If they are successful, they probably think they should be more successful, and think something is holding them back - and, maybe at the same time, wonder if it was inevitable that they became successful, and think about how they could possibly test that.
So they write new series, or try out new genres - or, in the extreme, make up a whole new pseudonym. The most famous example is Stephen King as Richard Bachman - but the famous examples are the ones we know; it's possible that there are long-running famous writers that are actually, secretly, other famous writers.
(Well, no. It really isn't. Publishing leaks like a sieve. These things always come out, usually when the first book is published and the sales force has to say something to bookstore reps to get them to buy it. Every secret in publishing has an expiration date.)

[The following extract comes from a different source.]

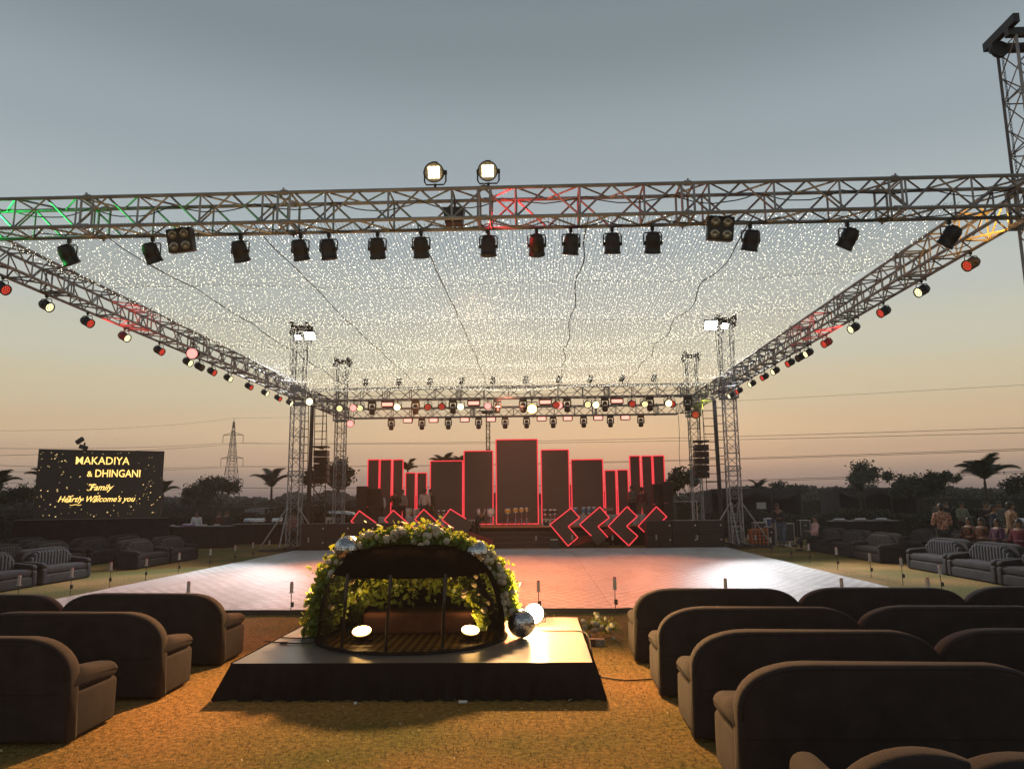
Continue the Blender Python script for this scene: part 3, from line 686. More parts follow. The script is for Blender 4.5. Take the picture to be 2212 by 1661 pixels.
CH=[[(776.4,1103),(822.8,1136.3),(778,1180),(756,1160),(779,1141),(758.8,1125.9)],
 [(849.9,1101.9),(892.6,1139.4),(852,1178),(831,1160),(853.5,1143.1),(830.6,1122.7)],
 [(915.5,1099.8),(958.2,1138.9),(917,1178),(897,1160),(919.2,1141),(896.3,1121.7)],
 [(972.8,1099.3),(1021.9,1129.5),(998.4,1169),(975,1158),(980,1141.5),(955.1,1122.7)],
 [(1233.1,1097.2),(1251.9,1118.1),(1227.4,1136.8),(1248.2,1160.8),(1226.9,1179),(1188.1,1132.8)],
 [(1295.6,1094.6),(1315.9,1118),(1291.5,1136.8),(1312.8,1160.2),(1291.5,1178.4),(1251.9,1132.6)],
 [(1354,1094.1),(1376.3,1115.4),(1353.4,1136.3),(1377.4,1157.6),(1358.1,1178.5),(1313.8,1136.3)],
 [(1417.5,1094.1),(1440.1,1116),(1418,1135.8),(1440,1158),(1423.2,1178.5),(1378.4,1136.3)]]
for i,pts in enumerate(CH):
    Y=30.9 if 0<i<7 else 30.75
    P=[D(x,y,Y) for x,y in pts]; c=sum(P,Vector())/6; L_=[(p.x-c.x,p.z) for p in P]; root=thing('chevron_sign','%s pointing dark chevron panel with red neon edge, %s from the left'%('right' if i<4 else 'left',ORD[i]),'chevron panel',(c.x,Y,0),0,'neon chevron panels in front of the stage')
    s=MB(); s.prism([(a*.985,.0,b) for a,b in L_],(0,.08,0)); s.build('panel_face',M_ledface,root)
    n=MB();co=MB(); lp=L_+[L_[0]]
    if i==3: lp=[L_[4],L_[5],L_[0],(L_[0][0]*.3+L_[1][0]*.7,L_[0][1]*.3+L_[1][1]*.7)]
    if i==5: lp=[(L_[4][0]*.3+L_[5][0]*.7+.25,L_[4][1]*.3+L_[5][1]*.7-.2),L_[5],L_[0],L_[1],L_[2],L_[3]]
    neon_edge(n,co,lp,-.03,.028); n.build('neon_tube',E_neon,root); co.build('neon_core',E_neonc,root)
    s=MB(); 
    zz=min(b for a,b in L_); s.bar((-.2,.2,0),(-.1,.09,max(zz,.1)+.35),.025,5); s.bar((.2,.2,0),(.1,.09,max(zz,.1)+.35),.025,5); s.build('stand',M_blackm,root)
# speaker stacks on stage
for x0,x1,t,lb,Y in((773,794,1051,'tall black speaker stack at the left end of the stage, outer one',33.2),(799,826,1056,'tall black speaker stack at the left end of the stage, inner one',33.6),(1409,1428,1046,'tall black speaker stack at the right end of the stage, inner one',33.6),(1430,1451,1041,'tall black speaker stack at the right end of the stage, outer one',33.2)):
    a=D(x0,t,Y);b=D(x1,t,Y); w=b.x-a.x; h=(a.z-SD)/2; root=thing('speaker_stack',lb,'speaker',((a.x+b.x)/2,Y,SD+.02))
    for k in range(2):
        s=MB(); s.rbox((0,0,h*(k+.5)),(w,.5,h-.015),.015,2); o=s.build('cabinet',M_black,root); g=MB(); g.box((0,-.252,h*(k+.5)),(w-.06,.012,h-.08)); g.build('grille',MATS['sub_grille'],o)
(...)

Donald Westlake was neurotic, back in the early '80s. He wanted to see if he could launch an entirely separate career, with a series of mostly straight mystery-thrillers about and supposedly by a former TV detective turned actual amateur detective. As it happened - Westlake has an introduction in this edition about how the secret was revealed before publication of the first book; see my parenthetical note above - it didn't work out the way he wanted, so there were only four books.

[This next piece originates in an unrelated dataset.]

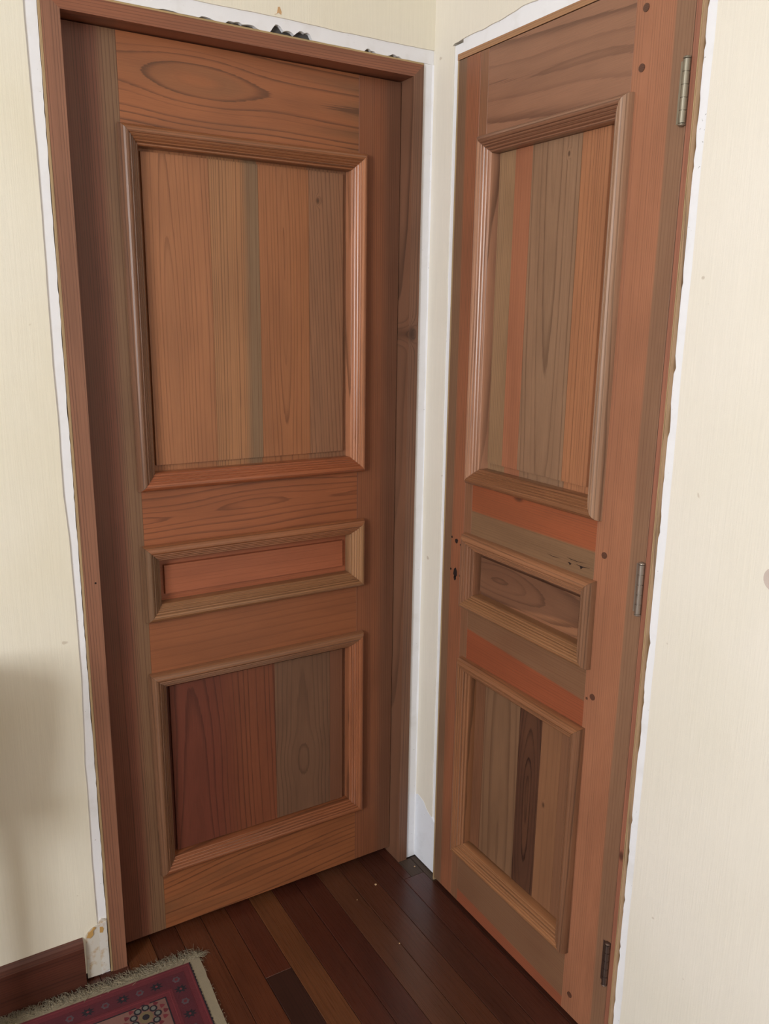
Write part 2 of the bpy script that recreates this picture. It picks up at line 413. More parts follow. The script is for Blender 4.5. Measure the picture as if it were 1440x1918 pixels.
# ------------------------------------------------------------------ floor
floor = tag(box('floor', ROOM_X0 - .14, .16, ROOM_Y0 - .12, .16, -.08, -.004, plain('subfloor', (40, 26, 20), .9), center=False),
            'dark reddish polished floorboards running between the doors', 'floor', 'structure')
BW = .066
tones = [(88, 50, 38), (84, 50, 38), (96, 60, 42), (100, 66, 46), (84, 44, 32), (86, 46, 32), (116, 76, 46), (94, 50, 34), (100, 58, 36), (104, 62, 40), (92, 52, 34), (112, 70, 42)]
tones = [(t[0] * .97, t[1] * .90, t[2] * .92) for t in tones]
MF = [straight(t, tuple(x * .62 for x in t), tuple(x * .86 for x in t), 'y', Rings=120, Warp=.02, Line=.4, Rough=.30, coat=.35) for t in tones]
DKB = straight((60, 34, 28), (40, 24, 19), (52, 29, 23), 'y', Rings=120, Rough=.36, coat=.25)
DUST = straight((80, 64, 54), (62, 48, 40), (74, 60, 50), 'y', Rings=120, Rough=.6, coat=0)
def board(x0, x1, y0, y1, m, z=0.0):
    return box('floorboard', x0 + .0004, x1 - .0004, y0, y1, -.004, z, m, floor, bevel=.0007)
board(-.0200, -.0020, -.118, -.004, DUST, .0)
board(-.0200, .012, ROOM_Y0, -.119, MF[1], -.001)
rf = random.Random(3)
x = -.0205; k = 0
while x > ROOM_X0:
    x0 = x - BW
    if k == 7:
        board(x0, x, -.205, .15, MF[7], 0); board(x0, x, ROOM_Y0, -.206, DKB, 0)
    elif k == 0:
        board(x0, -.0612, -.075, .15, MF[0], 0); board(-.0608, x, -.075, -.006, DUST, 0); board(x0, x, ROOM_Y0, -.076, MF[0], 0)
    else:
        cut = rf.uniform(-3.0, -1.6)
        board(x0, x, cut, .15, MF[k % 12], rf.uniform(-.0004, 0)); board(x0, x, ROOM_Y0, cut - .001, MF[(k + 5) % 12], 0)
    x = x0 - .0003; k += 1

# ------------------------------------------------------------------ baseboard at the left
BB = straight((98, 54, 42), (66, 34, 28), (84, 46, 36), 'x', Rings=150, Rough=.5)
bb = tag(empty('baseboard_back', (-2.1, 0, 0)), 'dark reddish wooden skirting board under the cream wall', 'baseboard', 'structure')
prof = [(0, 0), (-.017, 0), (-.017, .100), (-.013, .112), (-.006, .119), (0, .120)]
x0, x1 = ROOM_X0 + 2.1, -.9135 + 2.1
v = [(x0, p[0], p[1]) for p in prof] + [(x1, p[0], p[1]) for p in prof]; n = len(prof)
link_mesh('skirting_board', v, [tuple(range(n)), tuple(range(2 * n - 1, n - 1, -1))] + [(i, (i + 1) % n, n + (i + 1) % n, n + i) for i in range(n)], BB, bb)

# ------------------------------------------------------------------ door leaves
PROFILE = [(.0000, .0000), (.0002, .0060), (.0012, .0118), (.0034, .0170), (.0068, .0208), (.0104, .0226), (.0140, .0226), (.0170, .0212), (.0182, .0186),
           (.0188, .0184), (.0206, .0192), (.0224, .0180), (.0232, .0150), (.0238, .0147), (.0256, .0154), (.0274, .0138), (.0282, .0108), (.0288, .0105), (.0306, .0110),
           (.0324, .0092), (.0332, .0060), (.0338, .0056), (.0360, .0058), (.0378, .0036), (.0385, -.0010), (.0385, -.0220), (.0100, -.0220), (.0100, .0000)]
def moulding(rect, mats, parent, gap=.00025):
    x0, x1, z0, z1 = rect
    n = len(PROFILE)
    for side, mat in zip('blrt', mats):
        V = []
        for e in (0, 1):
            for (u, h) in PROFILE:
                if side == 'b': p = (x0 + u + gap, z0 + u) if e == 0 else (x1 - u - gap, z0 + u)
                if side == 't': p = (x0 + u + gap, z1 - u) if e == 0 else (x1 - u - gap, z1 - u)
                if side == 'l': p = (x0 + u, z0 + u + gap) if e == 0 else (x0 + u, z1 - u - gap)
                if side == 'r': p = (x1 - u, z0 + u + gap) if e == 0 else (x1 - u, z1 - u - gap)
                V.append((p[0], -h, p[1]))
        F = [tuple(range(n)), tuple(range(2 * n - 1, n - 1, -1))] + [(i, (i + 1) % n, n + (i + 1) % n, n + i) for i in range(n)]
        link_mesh('moulding', V, F, mat, parent)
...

All four were reprinted about twenty years later, in the mid-Aughts, in a uniform series look with "Donald Westlake" very large and "writing as Samuel Holt" substantially smaller. I've got copies of all of them, and I hope to get through them all this year. (I'd previously read the first three, back about fifteen years ago, and had a post about the third one here.)
One of Us Is Wrong is a solid novel, along the lines of Westlake's straight thrillers of the period like Kahawa. "Holt" is the former star of a TV show called Packard; he's rich enough a few years after it ended not to have to work again, enough of a workhorse that he wants to do something, and typecast enough that he doesn't get any offers. So: rich, recognizable, and with a lot of free time. A decent mix for an amateur sleuth.
In this one, he gets caught up in international intrigue, which Westlake drops us into by starting with Holt nearly being killed on the freeway and then flashing back to how a writer-producer friend dragged him into it. There are plenty of plot twists along the way - though the violent folks are from exactly the part of the world you would expect, both in 1986 and 2024 - which I will not spoil.
Westlake gives Holt an engaging voice and a lot of to do; it's an interesting tight-rope because Holt is obviously hugely privileged (rich ex-TV star! homes in Hollywood and NYC's Village! an honest-to-God English butler!), even here at the beginning of the series, but he's down-to-earth, at least in his own head.
There is derring-do, there are fiendish plots, there are a few (mostly offstage) murders for spice, and Holt is instrumental in solving the crimes. But he does worry about not telling the cops, before he actually does tell the cops, in another nice two-step. It's a self-aware thriller, at least on a minor level - Westlake was always good at looking at all sides of a story - and another fine book from a fine career.